Friday 10 October 2008

Sunsets at Dawn

As a keen photographer with what I like to think of as an advanced sense of style and a post-ironic sensibility, I have a difficult relationship with sunsets. If you don't, you probably should. Your average Canon-fodder photographer, of course, cannot see the problem. After all, a sunset is Nature in celebrity mode offering a photo opportunity: "There, get a load of that. Now take your photos and clear off, I'm going to bed." A thousand little flashes going off in the auditorium, while the Big Act is up on stage. It's what cameras are for, right? Sunsets, kittens, flowers, and bland girls with improbable chests. My inner grumpy artist wants to have nothing to do with it.

But it does take great strength of character to pass up a particularly gaudy sunset, and the technical challenge of making it work can be sufficient to mask the disabling blush of self-consciousness. So, yes, I have photographed the odd sunset. Because it (or I) was there. In fact, despite my reluctance, I actually have quite a number of sunsets burning holes in my contact sheets and backup disks, whispering "Print me, print me! You know you want to!". After all, even Richard Misrach -- until then probably the coolest photographer on earth -- gave in and published a book of sunsets. All right, Golden Gate has images artfully taken from the same viewpoint at different times of day, which gives it a certain conceptual angle, but there are a lot of big skies and sunsets, and it's the only Misrach book you can buy for less than the published price on Ebay.
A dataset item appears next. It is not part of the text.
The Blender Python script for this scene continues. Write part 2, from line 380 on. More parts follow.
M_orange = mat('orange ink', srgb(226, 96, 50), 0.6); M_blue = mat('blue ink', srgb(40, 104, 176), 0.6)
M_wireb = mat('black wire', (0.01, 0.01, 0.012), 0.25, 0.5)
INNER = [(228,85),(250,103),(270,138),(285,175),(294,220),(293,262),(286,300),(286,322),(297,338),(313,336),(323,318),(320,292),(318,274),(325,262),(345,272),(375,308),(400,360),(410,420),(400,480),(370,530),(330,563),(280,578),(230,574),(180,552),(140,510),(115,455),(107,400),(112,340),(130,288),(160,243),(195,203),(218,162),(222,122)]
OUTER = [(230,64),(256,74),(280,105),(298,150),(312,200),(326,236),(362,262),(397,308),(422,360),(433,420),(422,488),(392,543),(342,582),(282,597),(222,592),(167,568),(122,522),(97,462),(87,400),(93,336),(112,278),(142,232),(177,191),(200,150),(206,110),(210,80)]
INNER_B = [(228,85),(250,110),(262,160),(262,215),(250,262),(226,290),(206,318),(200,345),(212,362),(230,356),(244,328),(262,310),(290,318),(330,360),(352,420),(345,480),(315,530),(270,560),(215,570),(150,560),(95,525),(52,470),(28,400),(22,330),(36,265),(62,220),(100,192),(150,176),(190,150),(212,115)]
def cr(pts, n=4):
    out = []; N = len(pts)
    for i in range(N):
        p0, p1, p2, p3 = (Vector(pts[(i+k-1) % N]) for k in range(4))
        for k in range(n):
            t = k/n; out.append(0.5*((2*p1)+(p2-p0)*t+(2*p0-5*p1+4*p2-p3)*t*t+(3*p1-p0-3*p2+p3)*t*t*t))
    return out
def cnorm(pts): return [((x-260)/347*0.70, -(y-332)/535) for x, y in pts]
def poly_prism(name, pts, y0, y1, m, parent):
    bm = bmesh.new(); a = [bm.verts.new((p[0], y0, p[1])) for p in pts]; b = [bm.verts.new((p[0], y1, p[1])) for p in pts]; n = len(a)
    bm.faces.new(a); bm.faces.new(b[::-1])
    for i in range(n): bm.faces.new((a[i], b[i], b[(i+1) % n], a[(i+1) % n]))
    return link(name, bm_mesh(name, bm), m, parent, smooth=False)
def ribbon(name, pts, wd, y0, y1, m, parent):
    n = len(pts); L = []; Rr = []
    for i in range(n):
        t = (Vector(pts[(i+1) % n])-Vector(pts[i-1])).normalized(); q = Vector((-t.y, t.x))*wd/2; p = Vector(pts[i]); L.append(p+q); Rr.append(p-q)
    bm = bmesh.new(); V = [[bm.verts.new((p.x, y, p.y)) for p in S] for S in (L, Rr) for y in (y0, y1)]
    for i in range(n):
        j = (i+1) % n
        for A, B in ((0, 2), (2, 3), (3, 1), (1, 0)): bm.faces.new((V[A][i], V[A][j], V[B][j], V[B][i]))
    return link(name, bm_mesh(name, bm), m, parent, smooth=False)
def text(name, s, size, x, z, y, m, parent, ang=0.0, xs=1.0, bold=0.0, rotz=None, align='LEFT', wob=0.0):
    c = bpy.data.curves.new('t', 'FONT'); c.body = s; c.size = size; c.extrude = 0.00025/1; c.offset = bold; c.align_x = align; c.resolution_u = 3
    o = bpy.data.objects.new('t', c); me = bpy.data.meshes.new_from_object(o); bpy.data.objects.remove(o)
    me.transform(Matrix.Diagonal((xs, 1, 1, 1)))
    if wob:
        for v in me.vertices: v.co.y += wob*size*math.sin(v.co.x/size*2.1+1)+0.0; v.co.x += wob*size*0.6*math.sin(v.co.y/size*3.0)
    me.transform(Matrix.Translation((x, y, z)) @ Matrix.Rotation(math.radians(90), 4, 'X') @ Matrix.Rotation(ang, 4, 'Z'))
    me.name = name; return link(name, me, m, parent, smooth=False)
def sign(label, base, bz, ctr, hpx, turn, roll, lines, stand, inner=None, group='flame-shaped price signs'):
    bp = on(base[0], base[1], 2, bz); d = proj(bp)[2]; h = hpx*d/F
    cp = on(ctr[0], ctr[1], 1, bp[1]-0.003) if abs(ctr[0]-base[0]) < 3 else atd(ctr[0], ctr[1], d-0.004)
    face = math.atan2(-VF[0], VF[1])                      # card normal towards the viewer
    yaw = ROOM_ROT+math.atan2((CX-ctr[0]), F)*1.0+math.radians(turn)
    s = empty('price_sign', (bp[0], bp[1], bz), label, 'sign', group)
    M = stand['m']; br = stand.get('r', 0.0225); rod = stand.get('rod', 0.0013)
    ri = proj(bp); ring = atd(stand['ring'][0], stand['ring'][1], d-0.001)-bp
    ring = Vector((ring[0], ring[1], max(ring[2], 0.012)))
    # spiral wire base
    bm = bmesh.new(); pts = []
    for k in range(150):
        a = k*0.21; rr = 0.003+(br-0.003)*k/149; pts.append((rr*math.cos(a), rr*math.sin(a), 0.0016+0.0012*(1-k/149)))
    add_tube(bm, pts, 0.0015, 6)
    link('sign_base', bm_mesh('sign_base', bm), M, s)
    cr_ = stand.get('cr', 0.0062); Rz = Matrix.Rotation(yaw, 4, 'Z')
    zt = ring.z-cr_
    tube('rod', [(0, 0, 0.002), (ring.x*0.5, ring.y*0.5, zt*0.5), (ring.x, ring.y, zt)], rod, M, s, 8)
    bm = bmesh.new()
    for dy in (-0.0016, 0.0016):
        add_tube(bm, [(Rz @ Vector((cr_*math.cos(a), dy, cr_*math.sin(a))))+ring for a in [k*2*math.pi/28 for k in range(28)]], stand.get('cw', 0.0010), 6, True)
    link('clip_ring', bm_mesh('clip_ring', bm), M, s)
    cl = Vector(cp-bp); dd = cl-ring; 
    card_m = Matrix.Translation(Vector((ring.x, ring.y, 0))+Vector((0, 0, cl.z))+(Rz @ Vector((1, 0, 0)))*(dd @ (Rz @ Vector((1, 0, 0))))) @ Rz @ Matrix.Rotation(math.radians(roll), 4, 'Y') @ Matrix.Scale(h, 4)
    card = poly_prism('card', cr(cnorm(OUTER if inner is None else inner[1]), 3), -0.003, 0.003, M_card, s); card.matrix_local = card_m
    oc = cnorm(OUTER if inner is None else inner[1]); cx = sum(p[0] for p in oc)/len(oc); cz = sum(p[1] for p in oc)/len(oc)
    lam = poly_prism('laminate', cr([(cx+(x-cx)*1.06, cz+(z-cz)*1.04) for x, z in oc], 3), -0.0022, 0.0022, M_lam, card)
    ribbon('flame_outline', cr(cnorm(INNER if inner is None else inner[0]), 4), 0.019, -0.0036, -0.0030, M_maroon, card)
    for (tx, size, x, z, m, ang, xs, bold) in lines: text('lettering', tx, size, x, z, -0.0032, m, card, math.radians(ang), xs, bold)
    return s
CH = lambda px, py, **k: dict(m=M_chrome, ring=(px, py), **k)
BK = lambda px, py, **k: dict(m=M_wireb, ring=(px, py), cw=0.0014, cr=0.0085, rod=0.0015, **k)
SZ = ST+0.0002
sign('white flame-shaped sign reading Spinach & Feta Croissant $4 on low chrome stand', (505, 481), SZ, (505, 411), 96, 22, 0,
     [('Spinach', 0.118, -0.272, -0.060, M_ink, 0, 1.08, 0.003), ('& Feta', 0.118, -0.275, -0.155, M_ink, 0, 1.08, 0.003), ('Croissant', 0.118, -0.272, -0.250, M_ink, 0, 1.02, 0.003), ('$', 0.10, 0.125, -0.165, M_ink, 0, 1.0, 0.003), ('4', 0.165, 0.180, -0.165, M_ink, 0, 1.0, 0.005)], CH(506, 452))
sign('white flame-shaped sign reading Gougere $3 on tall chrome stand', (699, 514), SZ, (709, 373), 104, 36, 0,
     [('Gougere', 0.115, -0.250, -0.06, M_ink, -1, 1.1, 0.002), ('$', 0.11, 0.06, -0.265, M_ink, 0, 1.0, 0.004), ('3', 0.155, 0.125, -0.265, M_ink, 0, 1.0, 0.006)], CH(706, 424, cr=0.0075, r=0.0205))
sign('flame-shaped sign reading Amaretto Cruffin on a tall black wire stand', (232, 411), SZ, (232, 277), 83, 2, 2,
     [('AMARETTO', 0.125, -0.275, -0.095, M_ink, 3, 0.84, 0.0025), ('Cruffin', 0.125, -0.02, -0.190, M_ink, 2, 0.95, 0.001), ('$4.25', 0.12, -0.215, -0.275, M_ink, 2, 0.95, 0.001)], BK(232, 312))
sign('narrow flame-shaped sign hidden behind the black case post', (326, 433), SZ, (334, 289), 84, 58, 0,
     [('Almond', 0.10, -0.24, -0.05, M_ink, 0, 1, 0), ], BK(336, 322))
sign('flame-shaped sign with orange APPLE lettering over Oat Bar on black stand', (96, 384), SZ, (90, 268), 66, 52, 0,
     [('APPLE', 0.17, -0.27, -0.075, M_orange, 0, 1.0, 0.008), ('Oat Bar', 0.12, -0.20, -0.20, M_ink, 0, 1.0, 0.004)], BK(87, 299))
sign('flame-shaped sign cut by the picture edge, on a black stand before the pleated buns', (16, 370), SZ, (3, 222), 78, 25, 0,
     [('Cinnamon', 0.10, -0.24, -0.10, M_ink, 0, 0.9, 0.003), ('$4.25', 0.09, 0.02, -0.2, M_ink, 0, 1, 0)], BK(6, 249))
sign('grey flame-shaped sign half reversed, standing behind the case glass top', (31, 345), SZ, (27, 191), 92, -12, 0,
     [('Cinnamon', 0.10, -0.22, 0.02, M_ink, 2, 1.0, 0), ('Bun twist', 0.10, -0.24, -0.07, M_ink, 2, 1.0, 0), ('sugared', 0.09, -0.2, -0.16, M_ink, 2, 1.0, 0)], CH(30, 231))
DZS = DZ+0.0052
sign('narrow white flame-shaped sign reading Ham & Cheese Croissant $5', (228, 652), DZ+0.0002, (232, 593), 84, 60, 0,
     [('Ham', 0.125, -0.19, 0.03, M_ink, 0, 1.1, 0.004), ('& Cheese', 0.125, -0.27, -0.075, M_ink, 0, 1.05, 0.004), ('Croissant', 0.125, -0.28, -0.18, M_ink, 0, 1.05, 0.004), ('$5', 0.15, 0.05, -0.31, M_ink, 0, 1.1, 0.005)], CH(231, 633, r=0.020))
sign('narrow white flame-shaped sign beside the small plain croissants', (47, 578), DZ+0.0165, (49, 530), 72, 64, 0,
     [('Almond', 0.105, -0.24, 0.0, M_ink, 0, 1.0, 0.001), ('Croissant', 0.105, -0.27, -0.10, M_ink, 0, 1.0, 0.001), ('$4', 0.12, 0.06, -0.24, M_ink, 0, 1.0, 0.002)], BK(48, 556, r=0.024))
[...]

Sunset over Fawley Refinery, Southampton Water

Then this year my friend Andy (who, I think, finds my horror of chocolate box imagery amusing), challenged me to a Duel By Sunsets. Or, as he put it: "Sunsets at Dawn". Who could resist? For several months we fired emails back and forth, each with a mini-apocalypse attached: "Take that!" "Have at you!" "Oof!" "Ow!!" It was fun, and reminded me of our stoned mid-70s college days when revelling in kitsch was a new style (or so we thought) and, in part, a way of freeing ourselves from the clutches of a drab 1950s childhood. It was also somehow liberating to work with sunsets and just not care.

But then my father died two weeks short of his 90th birthday, and sunsets stopped being fun, and started being very symbolic, and rather sad. "At the going down of the sun and in the morning, We will remember them". Indeed.